**Short problem**: Copy out every line containing the word "that".

-- Input start --

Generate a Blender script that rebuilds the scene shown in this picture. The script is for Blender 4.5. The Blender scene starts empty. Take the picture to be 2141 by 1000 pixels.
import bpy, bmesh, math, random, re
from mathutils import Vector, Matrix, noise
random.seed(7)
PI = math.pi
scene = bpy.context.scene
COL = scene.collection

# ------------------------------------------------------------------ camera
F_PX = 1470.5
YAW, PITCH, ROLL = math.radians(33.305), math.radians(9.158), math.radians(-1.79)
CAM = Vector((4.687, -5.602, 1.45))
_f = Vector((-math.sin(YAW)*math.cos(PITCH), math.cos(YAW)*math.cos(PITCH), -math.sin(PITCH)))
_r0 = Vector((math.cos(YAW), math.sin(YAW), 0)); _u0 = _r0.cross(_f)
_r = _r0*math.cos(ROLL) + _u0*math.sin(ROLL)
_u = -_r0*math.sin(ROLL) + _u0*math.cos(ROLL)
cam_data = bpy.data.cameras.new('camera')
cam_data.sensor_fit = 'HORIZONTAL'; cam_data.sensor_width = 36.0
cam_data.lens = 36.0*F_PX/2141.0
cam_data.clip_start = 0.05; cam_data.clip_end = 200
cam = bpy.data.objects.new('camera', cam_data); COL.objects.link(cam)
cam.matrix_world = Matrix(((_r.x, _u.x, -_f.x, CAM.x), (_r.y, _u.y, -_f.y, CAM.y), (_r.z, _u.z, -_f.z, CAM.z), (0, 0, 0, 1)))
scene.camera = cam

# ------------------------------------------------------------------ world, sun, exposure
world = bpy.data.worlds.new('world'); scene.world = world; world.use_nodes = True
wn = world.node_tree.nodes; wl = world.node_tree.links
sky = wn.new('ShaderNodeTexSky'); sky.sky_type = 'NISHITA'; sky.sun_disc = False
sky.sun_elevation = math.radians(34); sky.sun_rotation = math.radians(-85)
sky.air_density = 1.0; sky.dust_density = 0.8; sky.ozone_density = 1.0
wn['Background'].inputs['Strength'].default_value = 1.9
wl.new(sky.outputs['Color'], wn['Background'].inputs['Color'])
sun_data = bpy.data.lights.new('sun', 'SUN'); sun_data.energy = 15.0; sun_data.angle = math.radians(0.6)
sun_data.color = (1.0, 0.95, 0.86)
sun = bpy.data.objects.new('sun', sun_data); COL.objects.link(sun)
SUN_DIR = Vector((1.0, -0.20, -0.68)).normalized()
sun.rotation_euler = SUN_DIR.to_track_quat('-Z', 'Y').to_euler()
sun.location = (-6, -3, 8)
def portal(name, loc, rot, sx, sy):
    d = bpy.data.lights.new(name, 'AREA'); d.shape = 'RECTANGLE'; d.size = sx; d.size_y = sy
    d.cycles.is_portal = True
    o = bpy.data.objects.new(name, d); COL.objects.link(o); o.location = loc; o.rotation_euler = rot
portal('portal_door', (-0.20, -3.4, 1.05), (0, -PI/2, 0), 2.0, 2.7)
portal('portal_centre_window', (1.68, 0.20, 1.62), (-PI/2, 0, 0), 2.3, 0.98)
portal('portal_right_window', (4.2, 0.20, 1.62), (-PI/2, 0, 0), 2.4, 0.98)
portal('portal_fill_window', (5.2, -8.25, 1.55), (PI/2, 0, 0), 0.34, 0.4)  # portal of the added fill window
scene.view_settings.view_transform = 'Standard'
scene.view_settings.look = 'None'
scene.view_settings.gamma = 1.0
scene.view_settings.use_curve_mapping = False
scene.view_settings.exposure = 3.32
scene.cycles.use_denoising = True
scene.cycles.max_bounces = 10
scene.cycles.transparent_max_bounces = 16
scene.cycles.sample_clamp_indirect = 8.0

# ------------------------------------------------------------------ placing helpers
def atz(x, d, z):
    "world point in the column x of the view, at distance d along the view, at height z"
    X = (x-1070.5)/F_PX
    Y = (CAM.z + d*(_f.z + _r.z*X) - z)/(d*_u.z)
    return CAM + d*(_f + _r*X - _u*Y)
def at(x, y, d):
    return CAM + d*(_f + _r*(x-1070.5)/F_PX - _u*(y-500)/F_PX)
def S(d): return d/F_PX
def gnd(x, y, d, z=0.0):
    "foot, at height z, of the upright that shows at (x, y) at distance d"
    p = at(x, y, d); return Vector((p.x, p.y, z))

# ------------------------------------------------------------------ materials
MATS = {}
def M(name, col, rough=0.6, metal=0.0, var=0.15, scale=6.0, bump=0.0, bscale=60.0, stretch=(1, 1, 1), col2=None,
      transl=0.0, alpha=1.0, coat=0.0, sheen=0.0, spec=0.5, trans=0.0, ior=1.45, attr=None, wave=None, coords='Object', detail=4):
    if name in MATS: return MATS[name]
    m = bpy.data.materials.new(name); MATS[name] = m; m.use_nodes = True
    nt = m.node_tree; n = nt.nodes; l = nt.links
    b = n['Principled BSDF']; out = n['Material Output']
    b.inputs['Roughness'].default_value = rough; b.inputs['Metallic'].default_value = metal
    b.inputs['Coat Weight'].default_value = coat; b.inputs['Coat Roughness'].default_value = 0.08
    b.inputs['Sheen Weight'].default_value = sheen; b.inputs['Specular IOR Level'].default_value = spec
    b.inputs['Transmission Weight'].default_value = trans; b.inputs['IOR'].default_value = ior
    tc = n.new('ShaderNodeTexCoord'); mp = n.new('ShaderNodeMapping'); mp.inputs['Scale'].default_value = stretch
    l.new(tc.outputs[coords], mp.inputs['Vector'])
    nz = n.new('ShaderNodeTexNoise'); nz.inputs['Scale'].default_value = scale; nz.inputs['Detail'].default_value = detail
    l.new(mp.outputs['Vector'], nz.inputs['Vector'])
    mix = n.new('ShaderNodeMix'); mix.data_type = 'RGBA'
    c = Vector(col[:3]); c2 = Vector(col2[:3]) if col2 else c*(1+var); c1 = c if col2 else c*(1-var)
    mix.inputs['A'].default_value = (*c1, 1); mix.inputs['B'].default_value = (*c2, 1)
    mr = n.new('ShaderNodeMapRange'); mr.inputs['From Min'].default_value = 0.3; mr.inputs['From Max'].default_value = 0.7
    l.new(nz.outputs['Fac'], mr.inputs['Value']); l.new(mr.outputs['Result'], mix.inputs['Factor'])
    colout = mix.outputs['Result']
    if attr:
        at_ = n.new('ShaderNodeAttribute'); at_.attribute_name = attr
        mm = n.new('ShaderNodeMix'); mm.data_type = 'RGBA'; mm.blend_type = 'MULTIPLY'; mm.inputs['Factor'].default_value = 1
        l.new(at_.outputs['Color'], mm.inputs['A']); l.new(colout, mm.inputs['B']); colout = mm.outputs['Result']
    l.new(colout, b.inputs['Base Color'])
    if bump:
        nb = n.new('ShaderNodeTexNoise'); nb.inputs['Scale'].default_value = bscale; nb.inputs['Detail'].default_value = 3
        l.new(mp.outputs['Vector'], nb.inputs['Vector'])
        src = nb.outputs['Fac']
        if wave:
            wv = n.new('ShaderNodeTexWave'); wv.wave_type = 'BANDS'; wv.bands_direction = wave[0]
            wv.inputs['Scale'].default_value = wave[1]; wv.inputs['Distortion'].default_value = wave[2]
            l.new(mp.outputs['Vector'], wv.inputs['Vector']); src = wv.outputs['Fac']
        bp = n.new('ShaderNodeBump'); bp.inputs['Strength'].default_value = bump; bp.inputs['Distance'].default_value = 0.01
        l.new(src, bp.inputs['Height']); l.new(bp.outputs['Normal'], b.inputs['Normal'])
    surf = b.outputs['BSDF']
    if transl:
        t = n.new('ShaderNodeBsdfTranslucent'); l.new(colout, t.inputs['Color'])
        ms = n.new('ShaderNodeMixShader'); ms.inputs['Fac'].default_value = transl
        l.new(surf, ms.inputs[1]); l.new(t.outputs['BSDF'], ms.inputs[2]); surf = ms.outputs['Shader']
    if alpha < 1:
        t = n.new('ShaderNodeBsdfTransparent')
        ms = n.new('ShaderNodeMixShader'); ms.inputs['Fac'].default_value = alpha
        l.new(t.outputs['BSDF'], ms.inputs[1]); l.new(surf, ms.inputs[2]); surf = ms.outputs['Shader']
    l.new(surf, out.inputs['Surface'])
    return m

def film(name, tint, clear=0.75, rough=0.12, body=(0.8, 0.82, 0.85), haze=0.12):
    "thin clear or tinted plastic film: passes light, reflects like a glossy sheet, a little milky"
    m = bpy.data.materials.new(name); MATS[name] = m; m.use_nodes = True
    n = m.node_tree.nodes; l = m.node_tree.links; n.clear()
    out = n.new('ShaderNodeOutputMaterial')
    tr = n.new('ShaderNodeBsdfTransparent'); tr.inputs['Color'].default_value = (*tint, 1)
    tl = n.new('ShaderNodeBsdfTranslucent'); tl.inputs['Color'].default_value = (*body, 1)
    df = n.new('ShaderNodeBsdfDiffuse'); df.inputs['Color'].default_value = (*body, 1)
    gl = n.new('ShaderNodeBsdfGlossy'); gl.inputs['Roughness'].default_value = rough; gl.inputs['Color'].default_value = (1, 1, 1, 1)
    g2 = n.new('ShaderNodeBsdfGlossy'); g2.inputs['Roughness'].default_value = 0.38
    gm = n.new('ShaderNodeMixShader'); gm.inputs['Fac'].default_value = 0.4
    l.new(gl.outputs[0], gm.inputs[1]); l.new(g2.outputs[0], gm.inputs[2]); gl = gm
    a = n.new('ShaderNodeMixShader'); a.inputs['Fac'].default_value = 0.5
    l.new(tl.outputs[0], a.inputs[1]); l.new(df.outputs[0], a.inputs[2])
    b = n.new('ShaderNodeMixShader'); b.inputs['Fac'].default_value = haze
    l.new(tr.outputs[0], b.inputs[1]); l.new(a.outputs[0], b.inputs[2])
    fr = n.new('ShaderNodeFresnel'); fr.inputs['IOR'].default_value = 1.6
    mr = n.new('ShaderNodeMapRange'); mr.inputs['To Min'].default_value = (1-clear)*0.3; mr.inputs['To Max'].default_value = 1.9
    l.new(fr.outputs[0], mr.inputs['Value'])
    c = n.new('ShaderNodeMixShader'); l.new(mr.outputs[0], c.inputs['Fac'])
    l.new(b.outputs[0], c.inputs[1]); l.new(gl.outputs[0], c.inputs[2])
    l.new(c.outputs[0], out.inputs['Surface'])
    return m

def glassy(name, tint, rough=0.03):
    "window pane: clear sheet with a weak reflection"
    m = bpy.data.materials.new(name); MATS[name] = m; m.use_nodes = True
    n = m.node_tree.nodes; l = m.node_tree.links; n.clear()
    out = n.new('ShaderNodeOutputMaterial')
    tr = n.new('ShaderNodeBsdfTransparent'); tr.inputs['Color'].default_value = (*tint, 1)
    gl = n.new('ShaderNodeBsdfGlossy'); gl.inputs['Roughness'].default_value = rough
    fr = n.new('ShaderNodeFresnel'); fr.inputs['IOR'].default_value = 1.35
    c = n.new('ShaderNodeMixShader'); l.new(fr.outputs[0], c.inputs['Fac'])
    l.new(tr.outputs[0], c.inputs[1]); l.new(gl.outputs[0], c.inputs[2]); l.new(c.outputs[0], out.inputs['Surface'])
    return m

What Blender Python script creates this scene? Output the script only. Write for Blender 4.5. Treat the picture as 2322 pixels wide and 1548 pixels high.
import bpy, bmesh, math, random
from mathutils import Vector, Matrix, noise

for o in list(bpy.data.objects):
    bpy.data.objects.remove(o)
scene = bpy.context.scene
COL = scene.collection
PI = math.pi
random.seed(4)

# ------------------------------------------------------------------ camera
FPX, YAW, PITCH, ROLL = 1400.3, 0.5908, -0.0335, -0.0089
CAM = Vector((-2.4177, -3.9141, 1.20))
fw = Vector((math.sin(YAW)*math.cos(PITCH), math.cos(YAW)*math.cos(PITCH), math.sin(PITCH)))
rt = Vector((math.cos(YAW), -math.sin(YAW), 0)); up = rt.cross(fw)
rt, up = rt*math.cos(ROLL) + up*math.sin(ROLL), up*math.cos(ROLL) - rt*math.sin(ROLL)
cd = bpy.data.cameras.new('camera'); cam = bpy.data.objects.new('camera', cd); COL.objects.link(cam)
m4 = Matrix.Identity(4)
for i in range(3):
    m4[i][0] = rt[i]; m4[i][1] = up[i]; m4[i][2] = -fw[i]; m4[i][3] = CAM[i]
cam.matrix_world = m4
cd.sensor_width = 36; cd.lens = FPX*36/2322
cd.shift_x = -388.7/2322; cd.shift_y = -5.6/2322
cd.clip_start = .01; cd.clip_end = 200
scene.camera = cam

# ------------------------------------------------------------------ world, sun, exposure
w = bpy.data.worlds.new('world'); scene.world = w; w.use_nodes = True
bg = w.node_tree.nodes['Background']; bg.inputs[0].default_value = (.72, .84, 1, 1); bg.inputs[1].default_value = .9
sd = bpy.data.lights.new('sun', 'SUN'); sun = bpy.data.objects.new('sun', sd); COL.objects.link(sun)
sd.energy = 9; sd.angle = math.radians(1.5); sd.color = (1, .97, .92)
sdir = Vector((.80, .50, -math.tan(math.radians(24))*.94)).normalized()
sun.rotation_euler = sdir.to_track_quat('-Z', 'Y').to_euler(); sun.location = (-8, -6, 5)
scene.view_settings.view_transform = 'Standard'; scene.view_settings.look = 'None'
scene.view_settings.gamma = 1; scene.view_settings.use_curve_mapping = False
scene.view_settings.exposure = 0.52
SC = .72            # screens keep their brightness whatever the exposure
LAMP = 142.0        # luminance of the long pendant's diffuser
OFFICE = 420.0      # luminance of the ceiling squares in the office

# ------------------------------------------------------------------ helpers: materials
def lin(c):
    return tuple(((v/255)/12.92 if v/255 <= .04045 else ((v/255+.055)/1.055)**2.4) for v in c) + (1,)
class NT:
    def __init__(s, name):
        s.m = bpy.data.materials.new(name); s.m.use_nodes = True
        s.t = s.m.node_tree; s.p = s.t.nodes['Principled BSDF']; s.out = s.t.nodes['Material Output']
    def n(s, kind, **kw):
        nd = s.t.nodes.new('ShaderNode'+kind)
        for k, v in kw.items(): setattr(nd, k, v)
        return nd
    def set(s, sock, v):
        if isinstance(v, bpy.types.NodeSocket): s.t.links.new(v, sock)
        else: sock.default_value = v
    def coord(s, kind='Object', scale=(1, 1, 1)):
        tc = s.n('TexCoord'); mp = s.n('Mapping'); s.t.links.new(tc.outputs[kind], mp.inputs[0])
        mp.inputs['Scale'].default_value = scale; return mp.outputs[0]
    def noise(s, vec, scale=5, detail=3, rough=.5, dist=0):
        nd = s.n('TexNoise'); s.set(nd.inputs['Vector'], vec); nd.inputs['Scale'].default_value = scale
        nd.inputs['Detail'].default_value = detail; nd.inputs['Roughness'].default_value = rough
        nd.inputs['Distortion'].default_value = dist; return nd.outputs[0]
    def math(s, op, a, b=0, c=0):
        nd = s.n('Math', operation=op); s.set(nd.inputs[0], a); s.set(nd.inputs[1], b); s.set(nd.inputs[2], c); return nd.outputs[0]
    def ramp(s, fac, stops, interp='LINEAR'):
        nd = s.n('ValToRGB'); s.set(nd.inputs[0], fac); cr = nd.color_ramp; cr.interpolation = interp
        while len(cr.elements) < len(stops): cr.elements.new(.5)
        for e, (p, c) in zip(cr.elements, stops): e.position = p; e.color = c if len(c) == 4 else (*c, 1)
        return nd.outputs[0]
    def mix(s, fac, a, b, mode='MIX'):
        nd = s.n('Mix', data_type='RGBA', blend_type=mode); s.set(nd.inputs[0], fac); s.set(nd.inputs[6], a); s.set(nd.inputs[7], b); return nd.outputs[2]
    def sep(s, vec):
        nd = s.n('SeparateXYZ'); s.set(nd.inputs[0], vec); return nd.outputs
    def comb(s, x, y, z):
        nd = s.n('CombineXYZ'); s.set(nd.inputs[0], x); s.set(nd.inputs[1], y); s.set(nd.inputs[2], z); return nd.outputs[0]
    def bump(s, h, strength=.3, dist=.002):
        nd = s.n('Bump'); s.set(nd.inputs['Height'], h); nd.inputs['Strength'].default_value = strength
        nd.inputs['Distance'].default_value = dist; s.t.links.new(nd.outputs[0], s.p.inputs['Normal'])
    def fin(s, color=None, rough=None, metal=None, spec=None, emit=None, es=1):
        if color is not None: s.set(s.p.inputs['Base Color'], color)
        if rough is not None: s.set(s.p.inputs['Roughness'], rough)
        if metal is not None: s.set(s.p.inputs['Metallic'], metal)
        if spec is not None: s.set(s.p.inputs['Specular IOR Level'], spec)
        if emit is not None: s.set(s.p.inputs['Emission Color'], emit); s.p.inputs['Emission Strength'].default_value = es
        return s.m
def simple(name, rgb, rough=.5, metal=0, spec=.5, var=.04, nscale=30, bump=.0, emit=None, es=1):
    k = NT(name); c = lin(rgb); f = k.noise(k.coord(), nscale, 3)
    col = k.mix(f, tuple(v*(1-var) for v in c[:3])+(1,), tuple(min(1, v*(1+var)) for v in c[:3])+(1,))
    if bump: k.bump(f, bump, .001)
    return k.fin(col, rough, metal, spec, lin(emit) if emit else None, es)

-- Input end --

**Expected answer**:
Generate a Blender script that rebuilds the scene shown in this picture. The script is for Blender 4.5. The Blender scene starts empty. Take the picture to be 2141 by 1000 pixels.
    "foot, at height z, of the upright that shows at (x, y) at distance d"